I spent a lot of time reading Millicent’s letters from France back home to her parents and to her friends. I went carefully through the diaries and journals she kept there during her two year stint. One of the common themes that came through over and over was her fervent belief that what she, along with all the women volunteers and the male military personnel were doing, was work that was not only personally gratifying, but truly important. “I wish I could even in [a] thousand years tell you how great the experiences we’re having here are, but I can’t,” she wrote home to Mabel. “ There is one thing I can say. That is that the courage and sublime unselfishness of these everyday soldiers is the biggest thing in this world, and I know it.”

After the armistice she wrote in her journal, “I came with the attitude I had since had since I arrived in France – that of wishing to give all I had, money, time, energy, to the very last ounce of it which was all too small, to help win the war. Our cause was not only worth it, it was a Holy Grail. Life itself was too poor to offer to such a cause. The world would not be worth living in if we failed. If we won a brighter, shining world would be the gift of our sacrifice and suffering to a loftier, more understanding race, who would stand upon our shoulders and go on rejoicing.”

And this feeling continued for the rest of her life. As the war in Vietnam ramped up and nightly news coverage contained not only the carnage from overseas, but also the increasing domestic protests against it, Millicent could not understand. She kept thinking back to her own experiences in France; while she recognized the discord of the 1960s, she couldn’t identify with it.

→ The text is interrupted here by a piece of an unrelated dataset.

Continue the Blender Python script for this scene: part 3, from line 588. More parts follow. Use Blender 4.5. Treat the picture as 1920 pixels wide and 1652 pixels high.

In a taped interview she did in her final decades, Millicent recounted, “I don’t know how to tell people of this modern generation about our feeling about that war. There was a feeling of such consecration – a feeling of such tremendous idealism and uplift. We felt that if there was anything that we had in the world we could offer to help the country to win that war it was all too little. And I, of course, felt at once that the thing which I had to offer was [my]ability to speak French, and I was very well and strong, so I volunteered.”